O presidente Dmitri Medvedev quer ser mais cruel que seu orientador mor, o 1º Ministro Vladimir Putin, mas dificilmente o conseguirá, pois escolheu as mesmas vítimas, já mil vezes quase destruídas pelo verdadeiro czar da Rússia. Não deve haver cerimônia com os bandidos, eles devem ser destruídos, disse, referindo-se ao ataque da semana passada perpetrado por um grupo muçulmano radical liderado por Doku Umarov em Vladikavkaz, capital da Ossétia do Norte, no Cáucaso, região que tem sido um foco permanente de problemas para o Kremlin. Os muçulmanos são minoria no país (20 milhões em uma população total de 143 milhões), mas predominam nas montanhas do Cáucaso, principalmente na Chechênia, Ingushetia, Daguestão e Kabardino-Balkaria. Ali a violência é parte do dia-a-dia e nunca cessou mesmo depois das duas guerras entre russos e chechenos que destruiu Grozni, a bela cidade de Ivan, O Terrível. Desta feita, no mesmo mercado central onde 60 pessoas pereceram num ataque há onze anos, um suicida entrou pelo portão principal com sua camioneta Volga e detonou um poderoso explosivo recheado com rolamentos e parafusos que lhe aumentaram o poder destrutivo, provocando dezoito mortes e 107 feridos. A cidade estava em calma desde que o exército russo bombardeou a escola de Beslan em setembro de 2004, invadida por um grupo insurgente, matando 335 pessoas, a maioria crianças.
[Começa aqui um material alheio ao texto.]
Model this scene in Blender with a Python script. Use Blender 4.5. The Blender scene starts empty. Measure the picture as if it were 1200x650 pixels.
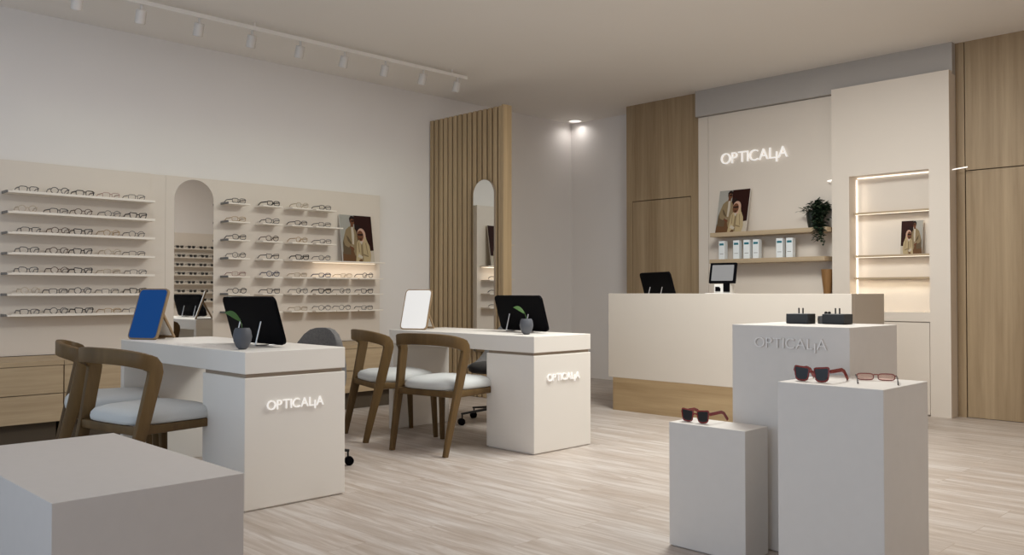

    A Ossétia do Norte, o menor dos territórios russos (tem 8 mil km2 e a maior distância entre suas fronteiras é de 130 km) com 730 mil habitantes, é um reduto cristão-ortodoxo visto como ponta de lança do domínio militar de Moscou que ai instalou suas bases para enfrentar recentes rebeliões na Geórgia e na Ossétia do Sul, esta transformada num estado independente que até hoje é reconhecido apenas pela própria Rússia que o criou e por outros três países: Nauru, Nicarágua e Venezuela. Suas origens remontam aos tempos de Catarina, A Grande, quando era um pequeno Forte às margens do rio Terek. Logo depois da revolução de 1917 viu-se incorporada à União Soviética de Lênin, nunca mais se livrando do seu domínio. Hoje, a Ossétia do Norte continua assolada pela pobreza e principalmente pela corrupção oficial agravada, segundo acusações de grupos defensores dos recursos humanos, por casos freqüentes de execuções extrajudiciais e tortura.
Ao que tudo indica, o ataque ao mercado de Vladikavkaz é o resultado de uma disputa entre facções pela liderança dos rebeldes muçulmanos. Em agosto último Doku Umarov perdeu o comando para Aslanbek Vadalov, um veterano comandante checheno que logo tentou destruir Tsentoroi, a cidade natal de Ramsan Kadyrov, o odiado presidente da Chechênia nomeado por Putin. Kadirov tem uma longa história de barbarismos, sendo conhecido pela divulgação de vídeos que o mostram num bacanal com prostitutas e pelo decreto que assinou permitindo o assassinato da mulher pelo esposo por razões de honra. Agora, no entanto, Umarov recuperou o poder e o atentado é um indicador, segundo declarações ao jornal londrino The Guardian do professor Cerwyn Moore da Universidade de Birmingham e especialista em violência política no norte do Cáucaso, de que radicais e moderados continuam lutando pela supremacia num meio em que as demonstrações de coragem e valentia precisam ser expressas pela fúria com que os inimigos são tratados.
      Acima dos interesses econômicos gerados numa área petrolífera por excelência, está a obsessão de Putin – agora incorporada por Medvedev – em dominar as montanhas do Cáucaso. Ali estão os muçulmanos, o grupo populacional que mais cresce num país que está perdendo entre 700 mil e 800 mil habitantes a cada ano, resultado da diferença entre 16,5 mortes e apenas 10 nascimentos a cada 1000 pessoas. Estimativas de conceituados demógrafos indicam que logo após o meio do século, praticantes islâmicos tornar-se-ão maioria na Rússia, um quadro longe de ser aceito por Putin que não quer passar à história com essa marca e pelos hoje ainda amplamente majoritários cristão ortodoxos.  Ataques contra mesquitas e discriminação a muçulmanos tornam-se, cada vez mais, um componente do dia-a-dia na sociedade russa, que não sabe como deter a contínua redução dos índices de natalidade diante de jovens casais que não admitem ter mais do que um filho.